Bir ülkenin ürettiği ve ihraç ettiği mallar kümesi zaman içinde değişirse, bununla beraber büyüyen bir ekonomide ticaret hadlerinin zayıf olması sorgulanabilir. Bhagwati (1958), bir ülkenin toplam refahında meydana gelen bir bozulmanın ticaret hadlerinde de bozulmalara neden olacağını belirtmiştir. Krugman (1989) tarafından iddia edildiği gibi, yerli üreticilerin ürünlerinin özelliklerini değiştirmek için artan verimlilikten yararlanmaları durumunda, söz konusu ülke uluslararası fiyatlarında herhangi bir düşüş yaşamadan teknolojik ilerlemenin avantajlarından yararlanabilir. Diewert ve Morrison (1986), ticaret hadlerinde meydana gelen bir iyileşme, reel gelir ve refahı artırır. Aynı zamanda ticari malların fiyatının da yerel harcamaların fiyatına göre değişmesi etkilerini de tetikleyebilir. Gregorio ve Wolf (1994), sektörler arasındaki ticaret hadleri hareketleri, verimlilik farkları ve reel döviz kurları arasındaki ilişkiyi incelemek için on dört OECD ülkesini ele alarak yaptığı ampirik çalışma sonucunda hızlı verimlilik artışının ticaret hadlerinde gelişmelere neden olduğunu göstermiştir.

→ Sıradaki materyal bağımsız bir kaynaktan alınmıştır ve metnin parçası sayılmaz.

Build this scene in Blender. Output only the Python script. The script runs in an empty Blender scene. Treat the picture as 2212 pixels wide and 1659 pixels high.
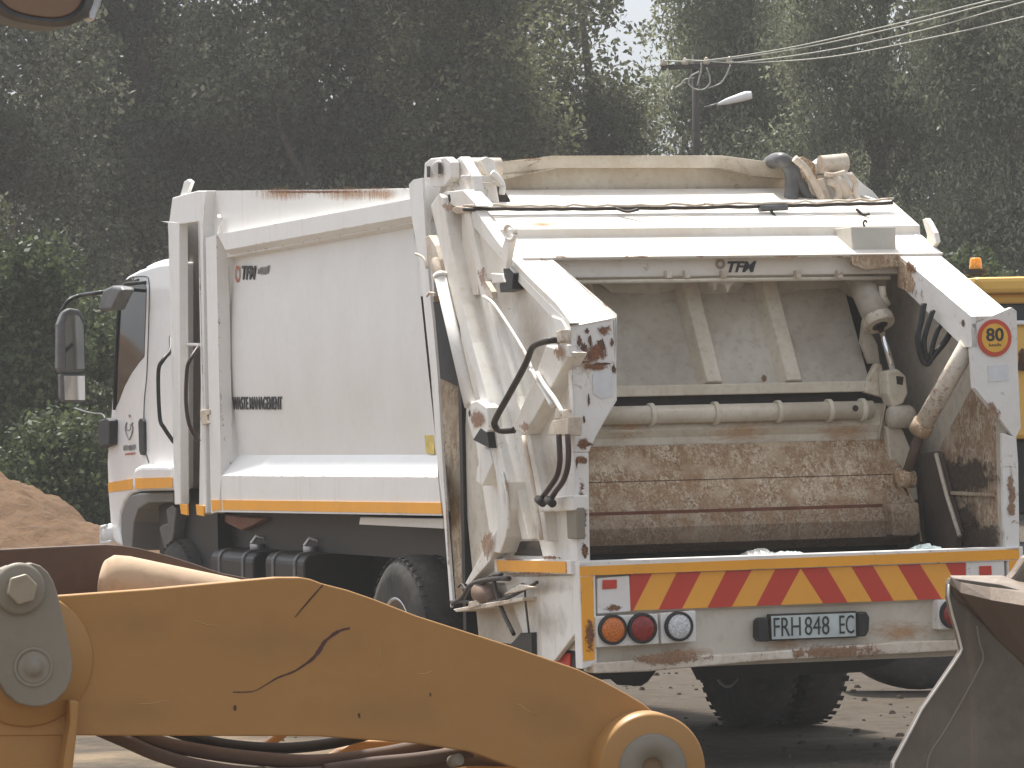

Mohnen ve ten Raa (1998), Kanada ekonomisi üzerine yaptığı çalışmada toplam faktör verimliliğini ölçüt olarak ele almıştır. 1962’den 1991 yılına kadar olan girdi-çıktı tablolarını kullanarak yaptığı çalışmada, toplam faktör verimliliğinin 1960’lı yıllarda büyümesi ve 1970’li yıllarda yavaşlamasına teknik değişmelerin neden olsa da 1980’li yıllarda yaşanan iyileşmenin ise ticaret

artışının kaynağının teknik değişiklikten dış ticaret hadlerine kaydığını göstermiştir.

Antille ve Fontela (2003), uluslararası TFV transferinin ticaret hadlerindeki değişimini kısmen açıkladığını belirtmiştir. Hummels ve Klenow (2005), zengin ülkelerin daha fazla ürün çeşidi ihraç etme ve daha güçlü ticaret hadlerinde yararlanma eğiliminde olduklarını göstermişlerdir. Bu bulgu Kang’ın (2004) Kore için yaptığı çalışma ile desteklenmektedir.

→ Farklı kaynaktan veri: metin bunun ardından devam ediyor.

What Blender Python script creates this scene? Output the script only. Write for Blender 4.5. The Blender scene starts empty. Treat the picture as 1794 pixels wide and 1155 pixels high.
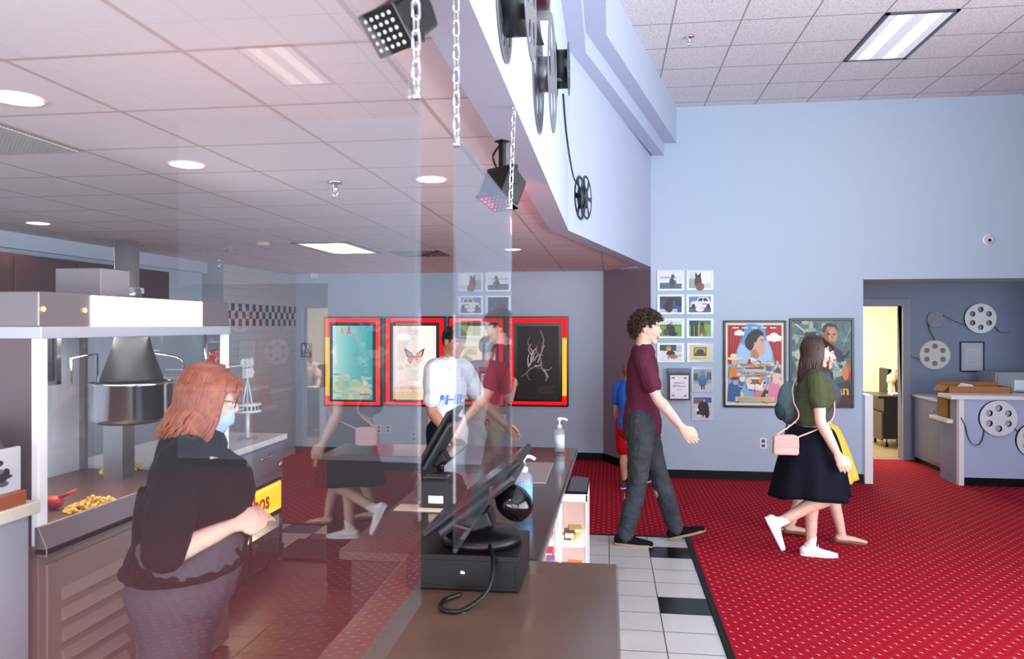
import bpy, bmesh, math, random
from math import sin, cos, pi, radians as R
from mathutils import Vector as V, Matrix, noise

sc = bpy.context.scene
C = sc.collection
random.seed(7)

# ---------------------------------------------------------------- camera
cam_d = bpy.data.cameras.new('camera'); cam = bpy.data.objects.new('camera', cam_d); C.objects.link(cam)
cam.location = (0, 0, 1.75); cam.rotation_euler = (R(90), 0, R(7.45))
cam_d.sensor_width = 36; cam_d.lens = 1300 / 1794 * 36; cam_d.shift_y = -7.5 / 1794
cam_d.clip_start = 0.02; cam_d.clip_end = 100
cam_d.dof.use_dof = True; cam_d.dof.focus_distance = 6.0; cam_d.dof.aperture_fstop = 5.0
sc.camera = cam

# ---------------------------------------------------------------- world, exposure, daylight
w = bpy.data.worlds.new('world'); sc.world = w; w.use_nodes = True
w.node_tree.nodes['Background'].inputs[0].default_value = (.75, .86, 1, 1)
w.node_tree.nodes['Background'].inputs[1].default_value = 1.0
sc.view_settings.view_transform = 'Standard'; sc.view_settings.look = 'None'
sc.view_settings.exposure = 0.70; sc.view_settings.gamma = 1; sc.view_settings.use_curve_mapping = False
cy = sc.cycles
cy.max_bounces = 10; cy.diffuse_bounces = 5; cy.glossy_bounces = 5; cy.transparent_max_bounces = 24; cy.transmission_bounces = 8
cy.caustics_reflective = False; cy.caustics_refractive = False; cy.sample_clamp_indirect = 6; cy.blur_glossy = 0.5

def area(name, loc, rot, sx, sy, power, col, spread=180):
    d = bpy.data.lights.new(name, 'AREA'); d.shape = 'RECTANGLE'; d.size = sx; d.size_y = sy
    d.energy = power; d.color = col; d.spread = R(spread)
    o = bpy.data.objects.new(name, d); C.objects.link(o); o.location = loc; o.rotation_euler = rot
    return o
# daylight through the shopfront windows on the right hand side and behind the camera, plus an added left fill
area('daylight_side', (4.70, 1.2, 1.85), (0, R(114), 0), 2.9, 6.2, 360, (.86, .94, 1))
area('daylight_front', (2.3, -2.95, 1.85), (R(116), 0, 0), 4.2, 2.9, 170, (.88, .95, 1))
area('fill_left', (-2.2, -2.95, 1.1), (R(101), 0, 0), 3.8, 1.5, 120, (.95, .96, 1))  # added fill from the front left, brightens the low ceiling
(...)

Ghironi ve Melitz'in (2005) yaptığı kantitatif analiz ile ticaret hadlerinin verimlilik şoklarına karşılık değer kazanabileceğini öngörmüşlerdir. Bu durum ise üretim maliyetlerini ve firmaların giriş maliyetlerini düşüreceğini belirtmişlerdir. Kehoe ve Ruhl (2008), ticaret hadlerinin bir ülkenin gelir ve tüketim standardı üzerinde etkili olduğunu ve ticaret hadlerinin iyileştirilmesi toplam faktör verimliliğini etkilemese bile dış ticaret refahı artırabilir.

Hephaktan ve Karakayalı (2009), 1980-2008 döneminde Türkiye’nin dış ticaret hadlerini analiz etmişlerdir. Bu çalışmanın sonucunda ele alınan dönem için Türkiye’nin net değişim ticaret hadlerindeki bozulmaya rağmen verimlilik ve ihracattaki artışa bağlı olarak gelir ticaret hadlerinin yükseldiği sonucuna ulaşmışlardır.

Yukarıda görüldüğü üzere uluslararası iktisat teorisinde geçmişten günümüze kadar verimlilik ve dış ticaret hadleri ile ilgili birçok çalışma yapılmıştır. Yapılan birçok çalışmada verimliliğin dış ticaret hadleri üzerinde, dış ticaret hadlerinin ise verimlilik üzerinde etkili olduğu yanı karşılıklı bir ilişkinin söz konusu olduğu görülmektedir.